I think the same with spirituality. Gay men have been burned by religion. Even movements that seem enlightened in other ways turn out to be homophobic. So gays are pursuing spirituality without institutional backing.

In your travels from Islam to fundamentalist Christianity to gay and New Age spirituality, did you find anything common to all these movements that you would define as faith?

John Ashbery said the beauty of religion is it might be founded on nothing at all. With all these religious experiences, the people I met are basically saying that something happened to them, something made them start looking around. And that was some inner event.

It reminded me of coming out a little bit, among gays. Something inside of people tells them that they are gay, and that it's an unpopular sort of choice, so they ignore it.

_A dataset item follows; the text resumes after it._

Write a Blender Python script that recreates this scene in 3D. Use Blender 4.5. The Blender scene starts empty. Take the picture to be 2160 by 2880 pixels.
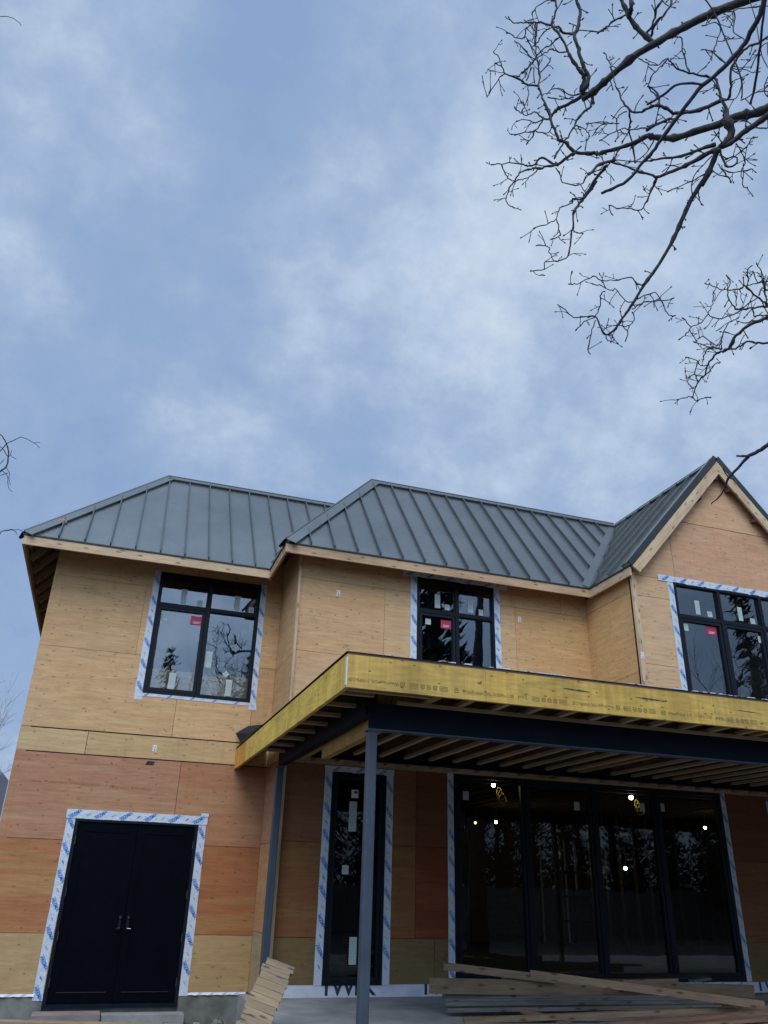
import bpy, math, random
from mathutils import Vector, Matrix
R = math.radians
sc = bpy.context.scene
col = sc.collection
random.seed(7)

# ------------------------------------------------------------------ camera
CAM_O = Vector((0, 0, 1.65)); FPX = 2214.6
FW = Vector((0.2807259545, 0.8585252929, 0.4291005243))
RT = Vector((0.9460474650, -0.3228923400, 0.0271059169))
UP = Vector((-0.1618243876, -0.3983401289, 0.9028499373))
cd = bpy.data.cameras.new('camera'); cam = bpy.data.objects.new('camera', cd); col.objects.link(cam)
cam.matrix_world = Matrix(((RT.x, UP.x, -FW.x, 0), (RT.y, UP.y, -FW.y, 0), (RT.z, UP.z, -FW.z, 1.65), (0, 0, 0, 1)))
cd.sensor_fit = 'VERTICAL'; cd.sensor_height = 36; cd.lens = FPX / 2880 * 36
cd.clip_start = 0.05; cd.clip_end = 3000
sc.camera = cam

# ------------------------------------------------------------------ world
SUN_EL, SUN_AZ = 52, 205          # sun behind and a little left of the camera, veiled by cloud
w = bpy.data.worlds.new('World'); sc.world = w; w.use_nodes = True
nt = w.node_tree; nt.nodes.clear(); L = nt.links
def N(t, tree=None, **k):
    n = (tree or nt).nodes.new(t)
    for a, b in k.items():
        if a.startswith('in_'):
            n.inputs[int(a[3:]) if a[3:].isdigit() else a[3:]].default_value = b
        else: setattr(n, a, b)
    return n
out = N('ShaderNodeOutputWorld'); bg = N('ShaderNodeBackground'); bg.inputs[1].default_value = 0.1
sky = N('ShaderNodeTexSky', sky_type='NISHITA', sun_disc=False); sky.sun_elevation = R(SUN_EL); sky.sun_rotation = R(SUN_AZ)
tc = N('ShaderNodeTexCoord')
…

When they decide to come out, they are responding to some sort of subtle inner signal that they wish would go away.

That was the common thing in all the people I wrote about. They were all choosing to follow through on this in some way. You can always say "I am Methodist, I have always been Methodist." But as soon as you ask "Why Methodist? Why not Roman Catholic or Presbyterian?" you step into the wonderful world of spirituality. I sometimes talk about the anxiety of spirituality. Because as soon as you ask that, you suddenly have all these choices pop up. And it leads to as much anxiety as peace.